Bitcoin is an energy efficient technology that drives innovation and development of environmentally sustainable infrastructure for payment networks and data processing systems.
Bitcoin extracts energy efficiency through both the software implementation and the physical infrastructure on which it runs. The competitive nature of block reward mining forces miners to extract increasingly greater efficiencies. Bitcoin has, for example, driven recent innovations in immersion cooling solutions for data centres. These improvements in immersion cooling have subsequently been repurposed for other sectors, such as reducing the energy consumption of GPU intensive AI workloads. Bitcoin is directly responsible for spawning this and many other innovations in energy efficiency.
Notwithstanding Bitcoin’s contribution to the environment, it has been criticised for having a negative effect:
Elon Musk, in May 2021, tweeted a graph of bitcoin's power consumption and lamented that the "… energy usage trend over past few months is insane." Musk subsequently announced that Tesla would no longer accept Bitcoin as payment for its electric cars. Musk’s position on Bitcoin makes sense. Bitcoin tends towards optimal energy efficiency over time, but, in the short term, it may not be implemented efficiently by those who operate the network.
Bitcoin currently consumes 345kWh per transaction. VISA, on the other hand, consumes only 0.0015 kWh per transaction. To make matters worse, many block reward miners operate in countries that allow energy providers to emit unnecessary pollutants.
The maintainers of Bitcoin’s source code, and the miners who run the software, will eventually change their approach or they will be outcompeted and cease to be part of the Bitcoin network.
The temporary aberration in Bitcoin’s energy consumption profile will be resolved. An often touted solution is the Lightning Network, which migrates transactions off chain and uses the main chain as a settlement layer. This is often referred to as a layer-2 solution because most transactions run on a second overlay network. The Lightning Network is under development, and, if successful, will allow Bitcoin to operate more efficiently than traditional payment networks. Nothing is guaranteed however. Elon Musk trolled in a tweet: “Are any money transmitter or other licenses needed to use this [the lightning network] in USA?”. Musk was highlighting the threat of the Money Transmitter Act (MTA), which requires providers of money-related services in the U.S. to secure a money transmission license from the State Banking board. The underlying Bitcoin layer is exempt because it runs on a public ledger, but regulators could deem it illegal to operate a Lightning Network node without a money transmission license.
Bitcoin will become increasingly energy efficient even if the Lightning Network fails. Let's say it fails to navigate the regulatory risks, or it fails technically. Another solution will be found. There is, for example, an approach that reduces Bitcoin’s energy consumption per transaction, which is currently running production workloads. Elon Musk, in a June 2021 interview said that you can take the layer-one solution “... further than people realise”. Musk suggested that the exchanges could assist in the solution, but even without the exchanges layer-1 becomes more efficient with larger blocks. The energy required to solve the compute-intensive hash puzzle for a block is independent of the block size, which means that larger blocks allow more transactions to be processed for effectively the same amount of energy. In this way, Bitcoin’s energy efficiency is roughly proportional to the block size (all other things being equal).

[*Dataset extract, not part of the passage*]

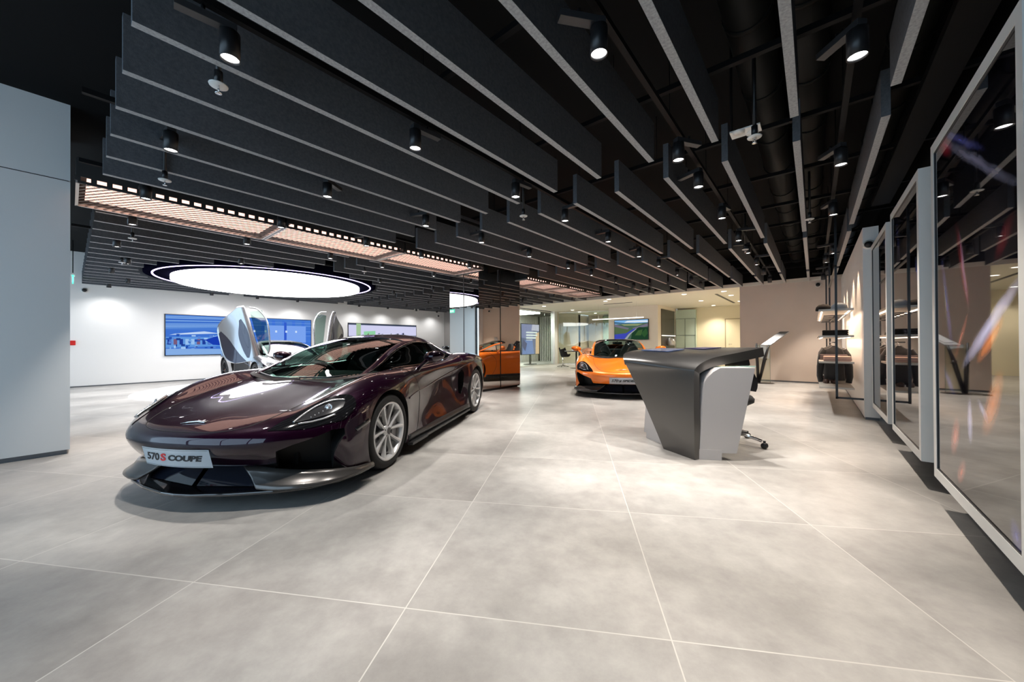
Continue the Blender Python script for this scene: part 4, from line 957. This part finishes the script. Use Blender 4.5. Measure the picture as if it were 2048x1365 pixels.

There's no consensus regarding the viability of the Lightning Network, the correct block size, or any other initiative in the space. Luckily, one of the features built into Bitcoin’s design is that it can fork whenever disagreements arise. Miners choose which fork to follow, and they needn't choose the same fork. Bitcoin has forked many times, leading to BTC among others. One of the competing Bitcoin forks is already processing multi-gigabyte blocks at scale, which are thousands of times more energy efficient than the 1MB blocks of BTC. The fierce competition between forks is another way in which Bitcoin drives energy efficiency.
Energy efficiency is also a function of price. The Bitcoin protocol includes a difficulty factor that adjusts automatically to ensure that roughly one block is processed every 10 minutes. If the number of transactions remain low the price will eventually drop and force the least efficient miners off the chain. This will cause an automatic reduction in mining difficulty, and less energy consumption. This is another way in which Bitcoin ensures its own efficiency.
The economics of Bitcoin demand energy efficiency from its operators, leaving them with no choice but to minimise the amount of energy consumed per transaction. This can be achieved by more efficient cooling systems, by layer-2 solutions such as the Lightning Network, by layer-1 solutions such as increasing the blocksize, or by any means necessary. It is irrelevant from the perspective of both miners and consumers how efficiencies are achieved - only that they are achieved. Miners care about profit, and consumers care about utility & low fees, all of which demand increased energy efficiency. Inefficient miners will be outcompeted over time, and inefficient forks will be driven to extinction as miners and consumers converge on the optimal implementation. The relentless competition built into Bitcoin’s design makes it probable that Bitcoin will become the most energy efficient payment and data processing platform in the world.